Give to SENS and help defeat aging!

Younger is better than older. Youth is power, beauty, intelligence, hope, fire, passion. Aging is decay, decrepitude, slowing down, dumbing down, numbing down. Don't accept it!

Monday, October 5, 2009 06:49 PM

50 is the new 65

i herd it on npr

Monday, October 5, 2009 07:04 PM

Well, you have 4 choices ...

(1) You can either work towards enjoying whatever time you have left, whether that means getting another dog, another wife, whatever.

(2) You can make a plan and check out early.

(3) You can do (1) for a while to see if things improve, keeping (2) on the back burner for if and when you feel enough is enough.

(4) You can keep whining, do nothing, and be miserable for whatever time you have left.

Really, those are the choices we all have. I'll turn 50 next summer and I'm not thrilled about it, believe me. There has been whining and there will be a lot more. On the other hand I'm not as purty as I was at 22, but I'm nowhere near as neurotic and stupid, so maybe it kind of balances out.
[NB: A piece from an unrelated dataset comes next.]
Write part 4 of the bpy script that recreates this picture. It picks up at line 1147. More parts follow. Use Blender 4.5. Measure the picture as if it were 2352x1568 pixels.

Anyway, pick one, and best of luck to you.

Monday, October 5, 2009 07:09 PM

LW, I feel sorry for your wife

Apparently her only role in your life is as a life support system for a vagina. And then you have the gall to complain that she's not making you sexually happy? Please. If you were my husband and spoke of me like that, you'd be getting nothing at all. Has it never occurred to you that YOU are responsible for at least half of your own marital satisfaction? Perhaps if you began thinking of and treating your wife as a human being, not a sperm receptacle on legs, you'd notice a difference.

I'm sorry about your dog and your impending bad health, but get a grip. As someone over 50, I can tell you that it's a waste of time to dread debility that hasn't happened yet. When you are 60 - if you make it that far - you will regret every minute you spent dreading not being able to do what you enjoy when you could still have been doing those things instead. Do what you can while you can still do it. There will be plenty of time later to think about what you can no longer do. It will still be a waste of time.

Old age is not for sissies. However, 50 is not old. At 50 (and beyond), people can go back to school, fall in love, have a better sex life than ever, go places, do things, and just generally participate in life. This grief will pass. Take a lesson from your dear departed doggie - did she spend the final years of her life in dread and regret? More important, would she want you to?